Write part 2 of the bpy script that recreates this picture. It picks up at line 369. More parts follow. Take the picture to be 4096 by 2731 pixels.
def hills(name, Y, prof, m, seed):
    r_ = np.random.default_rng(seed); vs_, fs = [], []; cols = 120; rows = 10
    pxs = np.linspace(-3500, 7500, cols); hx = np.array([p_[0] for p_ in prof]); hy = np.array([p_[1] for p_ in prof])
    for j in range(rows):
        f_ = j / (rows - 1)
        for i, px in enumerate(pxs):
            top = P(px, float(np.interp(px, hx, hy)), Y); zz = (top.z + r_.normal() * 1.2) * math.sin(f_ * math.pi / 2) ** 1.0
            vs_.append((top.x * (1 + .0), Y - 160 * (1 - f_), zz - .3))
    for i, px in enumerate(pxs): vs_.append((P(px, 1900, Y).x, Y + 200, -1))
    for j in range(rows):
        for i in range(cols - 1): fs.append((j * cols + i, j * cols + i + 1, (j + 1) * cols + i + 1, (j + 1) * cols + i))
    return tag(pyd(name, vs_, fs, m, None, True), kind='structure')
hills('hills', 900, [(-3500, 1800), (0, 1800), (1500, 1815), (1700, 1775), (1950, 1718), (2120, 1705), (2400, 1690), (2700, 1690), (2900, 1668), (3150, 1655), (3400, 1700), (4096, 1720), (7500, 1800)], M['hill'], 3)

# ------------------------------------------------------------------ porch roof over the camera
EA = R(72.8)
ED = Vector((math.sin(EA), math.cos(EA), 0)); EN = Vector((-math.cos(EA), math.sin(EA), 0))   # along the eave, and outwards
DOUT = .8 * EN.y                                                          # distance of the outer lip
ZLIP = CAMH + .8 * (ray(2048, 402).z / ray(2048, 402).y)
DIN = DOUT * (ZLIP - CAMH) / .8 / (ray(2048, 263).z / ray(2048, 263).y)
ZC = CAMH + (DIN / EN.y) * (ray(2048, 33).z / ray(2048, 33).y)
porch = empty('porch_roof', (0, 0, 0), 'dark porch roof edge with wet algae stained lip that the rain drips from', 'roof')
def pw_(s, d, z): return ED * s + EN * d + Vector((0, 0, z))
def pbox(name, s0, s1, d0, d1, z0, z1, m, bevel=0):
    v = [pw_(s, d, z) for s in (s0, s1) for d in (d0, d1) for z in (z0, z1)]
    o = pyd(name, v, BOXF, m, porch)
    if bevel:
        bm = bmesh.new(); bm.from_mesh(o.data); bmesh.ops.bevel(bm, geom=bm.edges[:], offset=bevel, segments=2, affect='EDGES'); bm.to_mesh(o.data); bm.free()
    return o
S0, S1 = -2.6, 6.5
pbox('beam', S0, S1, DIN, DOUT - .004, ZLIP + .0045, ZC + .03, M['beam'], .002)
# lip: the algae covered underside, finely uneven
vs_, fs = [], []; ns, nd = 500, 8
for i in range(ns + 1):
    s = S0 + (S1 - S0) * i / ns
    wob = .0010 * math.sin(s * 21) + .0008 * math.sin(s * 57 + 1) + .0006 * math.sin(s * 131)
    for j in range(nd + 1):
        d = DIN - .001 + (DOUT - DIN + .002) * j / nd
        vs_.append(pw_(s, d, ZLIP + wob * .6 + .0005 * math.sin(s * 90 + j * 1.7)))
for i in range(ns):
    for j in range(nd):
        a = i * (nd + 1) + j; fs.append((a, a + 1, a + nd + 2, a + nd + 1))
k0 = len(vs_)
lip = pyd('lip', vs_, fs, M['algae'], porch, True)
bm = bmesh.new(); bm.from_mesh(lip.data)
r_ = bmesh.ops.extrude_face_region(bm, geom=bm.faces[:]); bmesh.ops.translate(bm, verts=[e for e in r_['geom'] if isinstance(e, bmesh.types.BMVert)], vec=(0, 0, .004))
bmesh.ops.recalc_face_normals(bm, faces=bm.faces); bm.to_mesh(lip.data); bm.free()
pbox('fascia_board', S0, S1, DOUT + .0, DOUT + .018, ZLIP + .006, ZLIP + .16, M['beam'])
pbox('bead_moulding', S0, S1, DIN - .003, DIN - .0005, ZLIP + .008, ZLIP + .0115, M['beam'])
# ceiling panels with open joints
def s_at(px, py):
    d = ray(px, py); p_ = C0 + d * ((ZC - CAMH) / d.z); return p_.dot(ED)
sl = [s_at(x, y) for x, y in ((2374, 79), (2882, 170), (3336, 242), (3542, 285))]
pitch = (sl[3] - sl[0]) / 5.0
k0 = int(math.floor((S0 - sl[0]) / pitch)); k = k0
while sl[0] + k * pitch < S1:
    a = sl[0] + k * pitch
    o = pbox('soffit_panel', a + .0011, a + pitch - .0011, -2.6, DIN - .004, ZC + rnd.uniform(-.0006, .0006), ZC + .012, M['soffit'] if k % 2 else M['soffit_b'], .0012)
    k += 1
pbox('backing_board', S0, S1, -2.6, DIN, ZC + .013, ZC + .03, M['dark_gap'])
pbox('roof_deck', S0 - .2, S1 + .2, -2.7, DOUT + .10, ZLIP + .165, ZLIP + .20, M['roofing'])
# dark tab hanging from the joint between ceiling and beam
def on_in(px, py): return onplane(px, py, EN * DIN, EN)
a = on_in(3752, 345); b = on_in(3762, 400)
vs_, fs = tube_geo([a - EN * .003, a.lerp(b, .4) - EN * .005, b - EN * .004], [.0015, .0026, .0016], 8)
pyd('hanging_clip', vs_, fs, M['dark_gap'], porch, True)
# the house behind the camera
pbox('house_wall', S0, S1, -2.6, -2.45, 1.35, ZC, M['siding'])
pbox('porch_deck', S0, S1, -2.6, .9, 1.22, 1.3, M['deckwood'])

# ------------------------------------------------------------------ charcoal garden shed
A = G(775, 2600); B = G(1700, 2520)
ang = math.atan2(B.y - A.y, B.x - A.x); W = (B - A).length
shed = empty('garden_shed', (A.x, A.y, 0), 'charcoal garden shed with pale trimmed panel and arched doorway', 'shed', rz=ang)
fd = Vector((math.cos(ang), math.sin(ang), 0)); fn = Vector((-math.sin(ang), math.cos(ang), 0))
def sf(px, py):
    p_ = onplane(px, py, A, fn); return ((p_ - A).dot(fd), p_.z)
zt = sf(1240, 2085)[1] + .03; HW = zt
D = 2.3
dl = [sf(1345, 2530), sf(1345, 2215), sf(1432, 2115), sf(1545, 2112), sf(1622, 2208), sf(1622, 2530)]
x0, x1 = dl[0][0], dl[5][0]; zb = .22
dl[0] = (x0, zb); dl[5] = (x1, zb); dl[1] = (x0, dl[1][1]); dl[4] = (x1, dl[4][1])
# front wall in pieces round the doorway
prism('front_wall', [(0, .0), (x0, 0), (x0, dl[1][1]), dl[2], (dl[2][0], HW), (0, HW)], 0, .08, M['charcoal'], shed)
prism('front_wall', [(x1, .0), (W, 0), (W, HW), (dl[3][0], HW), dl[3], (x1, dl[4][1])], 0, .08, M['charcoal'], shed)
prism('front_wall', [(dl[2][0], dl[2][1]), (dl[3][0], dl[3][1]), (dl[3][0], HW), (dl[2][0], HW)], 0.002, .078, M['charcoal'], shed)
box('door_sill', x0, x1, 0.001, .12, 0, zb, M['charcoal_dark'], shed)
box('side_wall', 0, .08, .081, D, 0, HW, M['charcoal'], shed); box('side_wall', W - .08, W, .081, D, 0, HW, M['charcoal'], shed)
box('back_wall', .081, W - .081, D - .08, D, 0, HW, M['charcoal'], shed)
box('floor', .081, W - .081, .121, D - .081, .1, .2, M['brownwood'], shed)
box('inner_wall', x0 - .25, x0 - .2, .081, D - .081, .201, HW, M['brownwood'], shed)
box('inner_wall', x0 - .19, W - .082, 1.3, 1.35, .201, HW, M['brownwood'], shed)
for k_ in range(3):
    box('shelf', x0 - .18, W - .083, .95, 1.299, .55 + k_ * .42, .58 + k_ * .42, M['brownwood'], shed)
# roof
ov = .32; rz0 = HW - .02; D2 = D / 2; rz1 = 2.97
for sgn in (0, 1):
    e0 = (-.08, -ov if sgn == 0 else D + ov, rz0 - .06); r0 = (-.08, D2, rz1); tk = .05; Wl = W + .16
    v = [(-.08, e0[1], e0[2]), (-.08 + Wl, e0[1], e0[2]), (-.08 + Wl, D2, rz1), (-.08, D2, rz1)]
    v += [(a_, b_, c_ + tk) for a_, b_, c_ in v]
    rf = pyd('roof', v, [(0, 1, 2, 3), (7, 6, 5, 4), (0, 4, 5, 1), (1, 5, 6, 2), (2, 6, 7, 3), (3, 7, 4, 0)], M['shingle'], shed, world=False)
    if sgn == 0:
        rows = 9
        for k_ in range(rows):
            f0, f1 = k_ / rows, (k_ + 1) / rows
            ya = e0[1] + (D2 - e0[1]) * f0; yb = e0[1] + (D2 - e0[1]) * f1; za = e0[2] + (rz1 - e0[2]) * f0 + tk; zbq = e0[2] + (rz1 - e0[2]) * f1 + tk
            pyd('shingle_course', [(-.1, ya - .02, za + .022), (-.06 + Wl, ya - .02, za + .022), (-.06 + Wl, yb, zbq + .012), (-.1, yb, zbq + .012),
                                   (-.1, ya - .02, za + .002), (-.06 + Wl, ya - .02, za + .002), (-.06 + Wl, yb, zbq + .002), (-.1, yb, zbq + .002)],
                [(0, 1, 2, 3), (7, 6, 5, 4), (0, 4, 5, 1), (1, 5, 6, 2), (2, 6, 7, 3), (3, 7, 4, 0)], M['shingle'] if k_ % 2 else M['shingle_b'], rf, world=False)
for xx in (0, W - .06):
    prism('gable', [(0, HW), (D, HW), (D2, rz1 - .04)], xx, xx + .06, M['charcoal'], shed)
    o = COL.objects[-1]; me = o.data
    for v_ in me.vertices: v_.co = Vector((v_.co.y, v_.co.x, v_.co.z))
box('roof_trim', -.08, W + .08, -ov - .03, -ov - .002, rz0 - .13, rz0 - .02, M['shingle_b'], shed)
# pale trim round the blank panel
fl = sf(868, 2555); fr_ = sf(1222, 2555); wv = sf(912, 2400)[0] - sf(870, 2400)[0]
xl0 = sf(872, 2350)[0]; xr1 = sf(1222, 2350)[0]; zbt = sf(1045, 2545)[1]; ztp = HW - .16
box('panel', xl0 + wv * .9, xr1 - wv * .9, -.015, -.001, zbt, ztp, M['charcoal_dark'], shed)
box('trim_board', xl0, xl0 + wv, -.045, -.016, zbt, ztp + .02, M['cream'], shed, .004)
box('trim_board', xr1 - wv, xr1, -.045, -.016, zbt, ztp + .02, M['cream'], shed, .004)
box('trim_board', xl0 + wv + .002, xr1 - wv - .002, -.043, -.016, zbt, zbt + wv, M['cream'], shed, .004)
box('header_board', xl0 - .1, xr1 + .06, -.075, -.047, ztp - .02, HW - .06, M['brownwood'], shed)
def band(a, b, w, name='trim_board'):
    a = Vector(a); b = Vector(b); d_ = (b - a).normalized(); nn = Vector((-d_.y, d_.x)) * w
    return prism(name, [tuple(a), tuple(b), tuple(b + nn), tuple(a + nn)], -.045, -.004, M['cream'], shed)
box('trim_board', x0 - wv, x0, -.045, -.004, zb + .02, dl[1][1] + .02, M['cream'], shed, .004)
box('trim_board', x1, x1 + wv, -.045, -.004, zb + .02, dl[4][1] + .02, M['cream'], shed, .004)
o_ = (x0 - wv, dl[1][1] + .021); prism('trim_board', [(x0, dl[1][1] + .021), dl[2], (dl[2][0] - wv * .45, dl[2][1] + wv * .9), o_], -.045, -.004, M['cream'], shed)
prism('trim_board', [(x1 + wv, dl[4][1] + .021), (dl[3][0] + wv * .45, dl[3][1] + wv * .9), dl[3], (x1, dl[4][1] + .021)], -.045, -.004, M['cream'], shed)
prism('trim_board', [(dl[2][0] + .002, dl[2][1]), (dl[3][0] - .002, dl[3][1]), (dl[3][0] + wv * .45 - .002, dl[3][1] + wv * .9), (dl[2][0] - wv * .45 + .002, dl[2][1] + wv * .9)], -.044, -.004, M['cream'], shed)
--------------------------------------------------
Goal
From the listing, copy each line containing the word "that".

Expected answer
Write part 2 of the bpy script that recreates this picture. It picks up at line 369. More parts follow. Take the picture to be 4096 by 2731 pixels.
porch = empty('porch_roof', (0, 0, 0), 'dark porch roof edge with wet algae stained lip that the rain drips from', 'roof')